No. The disclosure form is a standardized summary document required by law — typically 1 to 2 pages of structured fields delivered before or at the time of offer. The contract is the full merchant cash advance agreement, often 15 to 30 pages. The disclosure surfaces the economic terms; the contract contains the legal mechanics, reconciliation rules, default provisions, and personal guarantee.
If the disclosure shows a 50% APR-equivalent, is the MCA illegal?
No. State commercial financing disclosure laws do not cap rates — they require accurate disclosure of the rate, whatever it is. Merchant cash advances are typically structured as receivables purchases, not loans, and even framed as loans, no state currently imposes a usury cap on commercial financing under most of these regimes. The disclosure is a transparency tool, not a price control.
Can the funder use a different APR methodology than the state requires?

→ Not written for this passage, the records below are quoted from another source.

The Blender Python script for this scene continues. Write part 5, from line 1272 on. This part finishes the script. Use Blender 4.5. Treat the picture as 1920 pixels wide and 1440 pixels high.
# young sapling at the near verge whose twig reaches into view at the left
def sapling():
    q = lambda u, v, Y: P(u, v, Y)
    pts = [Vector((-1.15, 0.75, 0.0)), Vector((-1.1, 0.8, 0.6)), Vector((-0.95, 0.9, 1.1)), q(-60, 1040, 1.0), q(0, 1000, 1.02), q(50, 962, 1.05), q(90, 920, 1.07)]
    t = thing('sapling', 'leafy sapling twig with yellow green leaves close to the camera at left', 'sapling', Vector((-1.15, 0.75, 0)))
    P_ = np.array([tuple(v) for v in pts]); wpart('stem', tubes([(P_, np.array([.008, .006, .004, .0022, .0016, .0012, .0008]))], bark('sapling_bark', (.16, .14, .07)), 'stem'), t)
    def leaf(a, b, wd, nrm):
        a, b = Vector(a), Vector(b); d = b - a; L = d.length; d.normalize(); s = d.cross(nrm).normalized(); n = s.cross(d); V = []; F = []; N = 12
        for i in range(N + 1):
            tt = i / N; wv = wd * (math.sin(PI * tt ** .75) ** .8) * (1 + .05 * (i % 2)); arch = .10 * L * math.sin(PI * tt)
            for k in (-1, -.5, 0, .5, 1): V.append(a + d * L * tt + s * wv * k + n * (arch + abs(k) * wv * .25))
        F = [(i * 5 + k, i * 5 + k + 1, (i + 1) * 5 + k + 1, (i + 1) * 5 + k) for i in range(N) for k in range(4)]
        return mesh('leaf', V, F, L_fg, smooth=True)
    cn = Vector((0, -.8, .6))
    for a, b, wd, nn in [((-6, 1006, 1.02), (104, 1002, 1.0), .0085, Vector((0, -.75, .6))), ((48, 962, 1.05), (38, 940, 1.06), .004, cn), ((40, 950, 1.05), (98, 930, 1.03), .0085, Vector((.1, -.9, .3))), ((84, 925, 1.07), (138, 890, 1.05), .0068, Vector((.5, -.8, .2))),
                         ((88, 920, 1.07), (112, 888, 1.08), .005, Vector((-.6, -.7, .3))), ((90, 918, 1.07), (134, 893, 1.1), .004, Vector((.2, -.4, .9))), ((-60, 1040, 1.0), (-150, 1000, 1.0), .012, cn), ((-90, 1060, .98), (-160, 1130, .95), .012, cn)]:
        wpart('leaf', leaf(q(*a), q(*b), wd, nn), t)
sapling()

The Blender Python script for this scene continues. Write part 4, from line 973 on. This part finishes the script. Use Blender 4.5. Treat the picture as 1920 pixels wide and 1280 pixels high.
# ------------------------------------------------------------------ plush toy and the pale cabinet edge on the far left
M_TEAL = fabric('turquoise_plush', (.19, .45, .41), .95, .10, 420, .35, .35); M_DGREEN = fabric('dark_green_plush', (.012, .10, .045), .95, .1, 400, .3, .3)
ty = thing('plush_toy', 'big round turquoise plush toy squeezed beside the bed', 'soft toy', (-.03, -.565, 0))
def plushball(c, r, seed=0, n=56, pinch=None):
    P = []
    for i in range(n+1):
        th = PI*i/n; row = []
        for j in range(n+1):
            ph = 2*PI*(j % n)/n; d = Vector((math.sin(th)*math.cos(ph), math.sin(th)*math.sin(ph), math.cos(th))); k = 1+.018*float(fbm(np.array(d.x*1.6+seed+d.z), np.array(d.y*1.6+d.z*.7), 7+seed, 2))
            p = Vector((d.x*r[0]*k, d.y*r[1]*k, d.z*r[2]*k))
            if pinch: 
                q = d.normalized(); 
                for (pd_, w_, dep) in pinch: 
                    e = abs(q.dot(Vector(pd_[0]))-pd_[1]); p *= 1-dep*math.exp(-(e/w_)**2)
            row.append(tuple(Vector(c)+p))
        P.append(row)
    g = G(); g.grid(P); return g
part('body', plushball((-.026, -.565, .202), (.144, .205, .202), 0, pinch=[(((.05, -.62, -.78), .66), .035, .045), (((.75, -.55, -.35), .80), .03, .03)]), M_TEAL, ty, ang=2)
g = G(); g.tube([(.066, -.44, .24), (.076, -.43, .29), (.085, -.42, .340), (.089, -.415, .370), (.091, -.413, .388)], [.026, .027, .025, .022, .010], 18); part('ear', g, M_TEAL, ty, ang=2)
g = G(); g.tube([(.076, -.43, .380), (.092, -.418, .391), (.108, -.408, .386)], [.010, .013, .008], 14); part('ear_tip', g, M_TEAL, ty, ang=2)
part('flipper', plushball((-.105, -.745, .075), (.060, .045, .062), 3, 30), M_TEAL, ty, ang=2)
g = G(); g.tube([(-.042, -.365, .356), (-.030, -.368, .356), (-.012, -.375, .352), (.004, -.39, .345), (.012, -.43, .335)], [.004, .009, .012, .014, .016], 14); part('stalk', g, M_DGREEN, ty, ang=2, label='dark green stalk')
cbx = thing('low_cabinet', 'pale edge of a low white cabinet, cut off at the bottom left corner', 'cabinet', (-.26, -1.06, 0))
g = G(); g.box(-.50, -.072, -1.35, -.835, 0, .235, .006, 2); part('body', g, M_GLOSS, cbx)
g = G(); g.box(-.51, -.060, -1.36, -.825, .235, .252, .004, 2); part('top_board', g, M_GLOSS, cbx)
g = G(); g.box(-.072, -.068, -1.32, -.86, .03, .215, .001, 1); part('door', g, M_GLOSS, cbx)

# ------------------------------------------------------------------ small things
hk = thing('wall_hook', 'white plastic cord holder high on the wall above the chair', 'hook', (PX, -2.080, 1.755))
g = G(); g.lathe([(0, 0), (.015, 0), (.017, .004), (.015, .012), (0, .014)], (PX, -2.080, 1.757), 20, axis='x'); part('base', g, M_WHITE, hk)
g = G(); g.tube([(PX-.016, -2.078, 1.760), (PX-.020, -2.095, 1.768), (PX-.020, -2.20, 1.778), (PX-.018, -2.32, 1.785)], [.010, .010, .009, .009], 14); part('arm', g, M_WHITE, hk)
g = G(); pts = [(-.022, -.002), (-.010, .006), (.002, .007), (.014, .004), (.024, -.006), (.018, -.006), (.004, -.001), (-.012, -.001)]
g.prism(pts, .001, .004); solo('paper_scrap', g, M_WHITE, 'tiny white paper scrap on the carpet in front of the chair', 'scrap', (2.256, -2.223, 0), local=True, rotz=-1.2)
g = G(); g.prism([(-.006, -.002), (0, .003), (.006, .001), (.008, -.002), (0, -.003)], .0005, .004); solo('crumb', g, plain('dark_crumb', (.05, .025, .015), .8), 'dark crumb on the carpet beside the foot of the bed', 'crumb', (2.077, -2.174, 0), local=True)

No, not for the required disclosure. The state form prescribes the exact calculation method — typically a stated APR using a daily-balance amortization assumption — and the funder must show that number. The funder may include additional voluntary disclosures (e.g., 'cost of capital' framed differently), but the required APR field must use the state methodology.
What happens if the funder gives me an inaccurate disclosure?
Depends on the state. California allows merchants a private right of action with statutory damages of $500 to $5,000 per violation plus attorney's fees. New York routes enforcement through NYDFS administrative actions. New Jersey, Virginia, and Georgia have varying mixes of private and regulatory remedies. Even in states without private remedies, the inaccurate disclosure may void or limit enforcement of the contract.